[lbo-talk] 2d Amendment/Rule of Law (Was: The curse of literacy)

Shane Mage shmage at pipeline.com
Mon Jul 19 08:12:49 PDT 2004


Justin wrote:
>I don't know from the legislative history. But when it
>comes to law, if the text is clear, I'm sort of a
>textualist. Meaning that the law is what the text of
>the law says. The legislative history is not law.
>It's not even commentray. Here the text is pretty
>clear. If the Framers meant to support the individual
rights interpretation, they shoulda said so.

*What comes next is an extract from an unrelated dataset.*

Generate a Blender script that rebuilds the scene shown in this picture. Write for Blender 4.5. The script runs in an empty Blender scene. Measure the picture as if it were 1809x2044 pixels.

But of course "they" did, in the most unequivocal terms. The very first phrase of the Constitution--"*We* the people"-- defines "people" as a plural, not a collective, noun. Although the "Framers" of the Bill of Rights were not the original Philadelphia writers of the text but the popular masses who insisted on inclusion of those guarantees of their rights, this makes no difference. The Constitution would never have been ratified if the people even suspected that it gave them not individual but governmentally defined "collective" rights, nor that their right to keep and bear their firearms would disappear in favor of their "right" to enlist in a governmentally regimented military force.

Shane Mage

"When we read on a printed page the doctrine of Pythagoras that all things are made of numbers, it seems mystical, mystifying, even downright silly.

When we read on a computer screen the doctrine of Pythagoras that all things are made of numbers, it seems self-evidently true." (N. Weiner)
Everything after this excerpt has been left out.